Why Theology? (Part 1 of 2)

This is the first of five posts prompted by Bo Sanders of Homebrewed Christianity. Just today he put up a post entitled "Of Creeds and Lean-tos: thoughts on temporary shelters," and it made me remember that I'd had a bunch of posts that I wanted to put up on that topic and theology in general. These pieces were part of a short pre-semester reading I wrote for seminary students in a theology 101 course I co-taught here in Rochester. Over the next couple weeks I'll get them all up here, so… Thanks Bo!


 

What we choose to fight is so tiny!

What fights us is so great!

If only we would let ourselves be dominated

as things do by some immense storm,

we would become strong too,

as do the trees, not needing names.

 

When we win it's with small things,

and the triumph itself makes us small.

What is extraordinary and eternal

does not want to be bent by us.

I mean the Angel who appeared

to the wrestlers of the Old Testament:

when the wrestler's sinews

grew long like metal strings,

he felt them under his fingers

like chords of deep music.

 

-R.M. Rilke, “The Man Watching”

God is.

End of conversation.

For many folks, those two words are sufficient, and yet, for such a short declarative statement, the sentence "God is." has quite a bit of baggage packed into it. Whose god? we might ask. The God who allowed the Crusades to happen? The Shoah? Lynchings and slavery? That god? Is that the God that is? And immediately we plunge into other issues.

As soon as we attempt to provide positive affirmation of God's existence through words alone we stretch the limits of our language. Sure, details could be ironed out: What are the qualities of God? What are the powers of God? Is God a cognizant being? Does God have infinite foreknowledge? Does God feel?, but we might never reach satisfactory answers to these questions and we would still be lacking a better, short way of saying what it is that God is all about, let alone addressing questions of sin, redemption, end times, or the purpose of the church. The challenge of it all seem so complex and unsatisfactorily answerable that many conversations are cut short and overly simplified. And while I would agree that issues of the Divine are too complex to definitively settle and explain, that does not mean there is not another way. While some might throw their hands in the air in frustration, settling for "God just is," saying that language simply cannot express the enormity of the Divine, and others would attempt to reduce God to a mere logical construction for the sake of explaining it all the way through, I think there is another, richer path to tread.

Theology is human reflection upon the Divine Event, which is still happening. We reflect on that which still transpires, living in the tension of Rilke's wrestler: struggling against a mighty obstacle, knowing that there may be a blessing in the struggle. Holding both the power of language to bring clarity in perspective and the awareness that God ever makes things new, we might strike out on a fruitful course. A course during which we may find that language helps us to clarify our faith. That in thinking more sharply about the Divine we can root out the damaging and exclusionary teachings we have inherited not from a Divine source, but from fellow fallible humans. And yet, we must cede that for all that is to be gained, we may also encounter moments when in our days of wrestling with language for the Divine our best response will be to join with the trees bent in the immense storm: silent and moved by a greater force.

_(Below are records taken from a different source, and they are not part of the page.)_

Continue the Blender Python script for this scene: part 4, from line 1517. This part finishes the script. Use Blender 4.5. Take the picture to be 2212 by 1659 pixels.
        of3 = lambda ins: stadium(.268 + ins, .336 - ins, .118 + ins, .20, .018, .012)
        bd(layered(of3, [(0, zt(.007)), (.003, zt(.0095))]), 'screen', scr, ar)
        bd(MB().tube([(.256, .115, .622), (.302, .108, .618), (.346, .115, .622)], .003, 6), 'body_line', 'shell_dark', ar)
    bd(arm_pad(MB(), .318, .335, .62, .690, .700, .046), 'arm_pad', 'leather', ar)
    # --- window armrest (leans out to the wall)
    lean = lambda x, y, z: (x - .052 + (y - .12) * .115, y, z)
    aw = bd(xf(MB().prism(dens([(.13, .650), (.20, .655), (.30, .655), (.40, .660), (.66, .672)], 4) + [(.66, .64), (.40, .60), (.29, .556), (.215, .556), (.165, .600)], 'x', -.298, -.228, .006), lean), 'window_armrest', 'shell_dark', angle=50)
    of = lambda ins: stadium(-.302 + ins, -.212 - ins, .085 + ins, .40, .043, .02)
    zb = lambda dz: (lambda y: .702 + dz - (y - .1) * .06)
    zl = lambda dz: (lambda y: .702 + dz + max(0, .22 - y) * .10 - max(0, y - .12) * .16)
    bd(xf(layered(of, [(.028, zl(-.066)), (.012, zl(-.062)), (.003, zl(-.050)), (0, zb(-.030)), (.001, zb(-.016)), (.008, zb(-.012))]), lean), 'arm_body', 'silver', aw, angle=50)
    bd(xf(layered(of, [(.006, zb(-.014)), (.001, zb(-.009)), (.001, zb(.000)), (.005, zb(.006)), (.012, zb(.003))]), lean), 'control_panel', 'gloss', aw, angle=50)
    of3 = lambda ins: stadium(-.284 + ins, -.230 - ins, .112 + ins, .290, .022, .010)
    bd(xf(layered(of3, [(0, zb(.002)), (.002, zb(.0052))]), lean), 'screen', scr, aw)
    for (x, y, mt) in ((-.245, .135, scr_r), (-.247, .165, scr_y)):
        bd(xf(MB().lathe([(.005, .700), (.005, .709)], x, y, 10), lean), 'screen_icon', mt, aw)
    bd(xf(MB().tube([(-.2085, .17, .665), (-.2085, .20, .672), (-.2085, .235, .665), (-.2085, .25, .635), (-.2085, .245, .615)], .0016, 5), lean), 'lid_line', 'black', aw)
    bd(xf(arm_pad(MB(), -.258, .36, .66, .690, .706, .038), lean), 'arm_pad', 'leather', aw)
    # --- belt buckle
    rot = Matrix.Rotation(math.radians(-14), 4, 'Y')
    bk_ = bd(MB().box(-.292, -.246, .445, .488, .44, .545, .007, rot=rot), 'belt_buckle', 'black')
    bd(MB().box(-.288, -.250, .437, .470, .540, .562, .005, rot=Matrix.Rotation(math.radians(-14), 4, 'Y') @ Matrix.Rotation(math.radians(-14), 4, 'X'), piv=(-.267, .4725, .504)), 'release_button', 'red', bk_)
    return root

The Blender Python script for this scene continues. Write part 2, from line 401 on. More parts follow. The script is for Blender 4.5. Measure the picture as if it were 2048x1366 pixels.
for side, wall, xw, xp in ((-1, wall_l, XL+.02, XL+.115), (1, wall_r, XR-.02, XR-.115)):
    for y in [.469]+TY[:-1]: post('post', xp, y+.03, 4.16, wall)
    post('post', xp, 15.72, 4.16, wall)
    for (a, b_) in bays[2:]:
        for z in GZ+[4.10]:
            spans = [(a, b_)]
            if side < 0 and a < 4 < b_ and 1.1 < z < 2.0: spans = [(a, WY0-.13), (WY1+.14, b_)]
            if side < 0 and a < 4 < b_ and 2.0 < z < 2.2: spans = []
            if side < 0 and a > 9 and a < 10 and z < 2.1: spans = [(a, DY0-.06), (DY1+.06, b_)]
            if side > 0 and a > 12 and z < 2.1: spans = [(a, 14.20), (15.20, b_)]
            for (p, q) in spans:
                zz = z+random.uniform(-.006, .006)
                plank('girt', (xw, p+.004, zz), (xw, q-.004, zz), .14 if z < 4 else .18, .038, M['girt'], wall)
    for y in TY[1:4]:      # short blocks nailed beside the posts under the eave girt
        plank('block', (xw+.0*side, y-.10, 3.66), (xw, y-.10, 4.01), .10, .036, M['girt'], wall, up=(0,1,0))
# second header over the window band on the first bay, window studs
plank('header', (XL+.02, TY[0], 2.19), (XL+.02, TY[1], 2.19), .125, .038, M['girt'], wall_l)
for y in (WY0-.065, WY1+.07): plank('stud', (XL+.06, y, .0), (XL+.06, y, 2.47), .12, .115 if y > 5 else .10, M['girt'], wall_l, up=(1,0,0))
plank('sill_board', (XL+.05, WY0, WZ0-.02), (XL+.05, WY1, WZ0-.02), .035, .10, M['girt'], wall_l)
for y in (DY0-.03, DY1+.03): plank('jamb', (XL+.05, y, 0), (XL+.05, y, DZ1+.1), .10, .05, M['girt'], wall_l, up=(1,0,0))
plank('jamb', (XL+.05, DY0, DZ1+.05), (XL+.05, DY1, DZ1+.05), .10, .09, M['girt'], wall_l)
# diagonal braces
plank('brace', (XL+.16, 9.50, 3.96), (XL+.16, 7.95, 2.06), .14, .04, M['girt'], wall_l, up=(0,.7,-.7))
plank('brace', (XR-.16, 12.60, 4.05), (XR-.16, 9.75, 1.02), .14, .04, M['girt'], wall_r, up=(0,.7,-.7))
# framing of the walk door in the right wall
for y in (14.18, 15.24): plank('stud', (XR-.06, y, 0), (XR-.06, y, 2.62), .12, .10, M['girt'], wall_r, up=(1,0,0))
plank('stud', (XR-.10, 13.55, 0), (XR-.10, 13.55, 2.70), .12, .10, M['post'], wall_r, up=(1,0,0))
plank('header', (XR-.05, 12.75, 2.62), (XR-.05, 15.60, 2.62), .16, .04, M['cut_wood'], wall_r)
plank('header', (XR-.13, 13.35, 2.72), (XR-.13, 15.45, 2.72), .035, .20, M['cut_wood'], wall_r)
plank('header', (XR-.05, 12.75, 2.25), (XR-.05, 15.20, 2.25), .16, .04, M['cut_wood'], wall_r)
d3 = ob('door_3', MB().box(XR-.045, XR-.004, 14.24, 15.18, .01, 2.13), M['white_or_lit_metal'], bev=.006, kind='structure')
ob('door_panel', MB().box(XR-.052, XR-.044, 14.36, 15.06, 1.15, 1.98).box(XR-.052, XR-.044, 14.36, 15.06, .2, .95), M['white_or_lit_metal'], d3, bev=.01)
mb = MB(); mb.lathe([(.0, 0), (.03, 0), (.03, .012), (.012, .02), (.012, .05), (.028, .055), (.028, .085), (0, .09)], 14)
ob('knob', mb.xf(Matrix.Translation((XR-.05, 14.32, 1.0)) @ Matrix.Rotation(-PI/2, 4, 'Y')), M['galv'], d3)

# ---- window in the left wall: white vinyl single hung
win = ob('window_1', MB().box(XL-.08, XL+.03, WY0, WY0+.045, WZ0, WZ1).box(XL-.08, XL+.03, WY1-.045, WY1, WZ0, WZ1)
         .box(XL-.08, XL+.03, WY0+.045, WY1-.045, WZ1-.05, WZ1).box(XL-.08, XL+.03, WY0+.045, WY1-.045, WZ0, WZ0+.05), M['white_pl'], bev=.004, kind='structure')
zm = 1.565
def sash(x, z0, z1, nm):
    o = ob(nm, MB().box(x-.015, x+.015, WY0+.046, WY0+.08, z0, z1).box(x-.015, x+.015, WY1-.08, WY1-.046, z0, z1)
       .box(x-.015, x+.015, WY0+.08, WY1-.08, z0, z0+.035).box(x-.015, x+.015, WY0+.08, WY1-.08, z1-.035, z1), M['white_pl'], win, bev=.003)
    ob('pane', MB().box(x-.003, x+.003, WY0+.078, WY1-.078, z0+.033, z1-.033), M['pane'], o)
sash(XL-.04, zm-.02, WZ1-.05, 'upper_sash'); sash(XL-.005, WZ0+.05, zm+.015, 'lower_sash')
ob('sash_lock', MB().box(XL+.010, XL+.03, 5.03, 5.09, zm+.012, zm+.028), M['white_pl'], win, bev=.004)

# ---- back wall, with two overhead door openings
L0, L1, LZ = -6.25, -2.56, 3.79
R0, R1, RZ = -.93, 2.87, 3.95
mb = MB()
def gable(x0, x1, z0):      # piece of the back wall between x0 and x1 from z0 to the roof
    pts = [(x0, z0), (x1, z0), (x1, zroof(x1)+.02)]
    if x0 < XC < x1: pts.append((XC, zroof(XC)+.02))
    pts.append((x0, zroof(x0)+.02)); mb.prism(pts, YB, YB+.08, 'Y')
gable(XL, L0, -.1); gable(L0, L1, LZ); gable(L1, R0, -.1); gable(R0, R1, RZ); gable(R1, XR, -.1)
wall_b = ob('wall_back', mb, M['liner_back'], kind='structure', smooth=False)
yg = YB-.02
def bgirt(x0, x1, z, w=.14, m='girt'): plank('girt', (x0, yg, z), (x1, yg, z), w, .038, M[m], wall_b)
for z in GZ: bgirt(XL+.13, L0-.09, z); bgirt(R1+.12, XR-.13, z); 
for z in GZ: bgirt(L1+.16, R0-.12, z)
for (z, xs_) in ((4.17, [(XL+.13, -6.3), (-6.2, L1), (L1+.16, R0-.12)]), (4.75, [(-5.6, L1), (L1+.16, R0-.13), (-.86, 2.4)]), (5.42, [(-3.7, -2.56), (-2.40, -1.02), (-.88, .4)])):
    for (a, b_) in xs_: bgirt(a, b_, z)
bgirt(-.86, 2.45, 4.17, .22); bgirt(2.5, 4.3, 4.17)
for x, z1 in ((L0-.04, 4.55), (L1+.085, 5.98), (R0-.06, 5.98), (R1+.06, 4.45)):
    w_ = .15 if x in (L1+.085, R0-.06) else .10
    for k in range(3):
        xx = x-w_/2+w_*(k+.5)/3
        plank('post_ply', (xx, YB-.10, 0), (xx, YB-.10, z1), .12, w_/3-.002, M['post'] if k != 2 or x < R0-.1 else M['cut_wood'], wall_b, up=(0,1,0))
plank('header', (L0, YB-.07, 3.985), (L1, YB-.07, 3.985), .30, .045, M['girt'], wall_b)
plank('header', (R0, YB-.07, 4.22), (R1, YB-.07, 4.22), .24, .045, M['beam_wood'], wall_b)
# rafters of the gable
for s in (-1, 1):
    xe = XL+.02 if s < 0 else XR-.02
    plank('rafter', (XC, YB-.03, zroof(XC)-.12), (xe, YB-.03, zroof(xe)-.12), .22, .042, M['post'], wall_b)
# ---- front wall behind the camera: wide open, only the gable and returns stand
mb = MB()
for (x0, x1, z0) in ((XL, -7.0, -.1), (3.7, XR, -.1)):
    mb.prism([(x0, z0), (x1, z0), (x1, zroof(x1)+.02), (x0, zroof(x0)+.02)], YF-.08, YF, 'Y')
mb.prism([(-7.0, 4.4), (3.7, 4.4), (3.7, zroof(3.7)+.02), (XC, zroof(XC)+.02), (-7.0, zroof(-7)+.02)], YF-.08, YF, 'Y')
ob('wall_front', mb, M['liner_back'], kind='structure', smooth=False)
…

Language about God resides within the tensions of a challenging dilemma. On the one hand, God's transcendent nature and ineffability makes us want to abandon any attempt to put language to the Divine, knowing we're never going to quite get it perfect. On the other, our human predilection for wanting certainty and reassurance makes us want to clarify and propositionalize God's holy mystery. Most Christians believe that the Bible is authoritative. No problem there. The issue is how to interpret this authority correctly. The Bible is rife with contradictory passages, so the question becomes by what authority will you claim resolution of their tensions? Or will you allow the tensions to remain, their very lack of resolution driving you to new questions, perspectives, and faithfulness?

The Jewish philosopher and theologian Martin Buber wrote that our task as thinking people of faith is to walk the “narrow ridge” between speechless relativism and lifeless dogma. Step too far in either direction, he suggests, and we succumb to the temptation of an easy out and the power and promise of the tension is lost. Move into an abandonment of language and we have nothing to say to those who make use of God's name to spread hate and nothing to say to people who ask of our own faith: we leave the work of naming the function of church entirely to others. On the other hand, trying to fully articulate and explain God means we inherently accept not only the premise that human reason, logic, and language can address the entirety of God, but that our articulation is the articulation. Somewhere between these extremes is that narrow ridge which ministers and scholars of theology must seek to find.

6 Responses

  1. Beautiful Callid. I’m really grateful for smart people like you and Bo who can write about this stuff with such clarity, acumen and receptiveness. You make thinking fun! But I guess that’s your goal as an educator right? Good work 🙂

  2. Thanks so much! That indeed is my goal. That, and (in teaching theology at least) a deepening faith that is both critically-informed and socially transformative.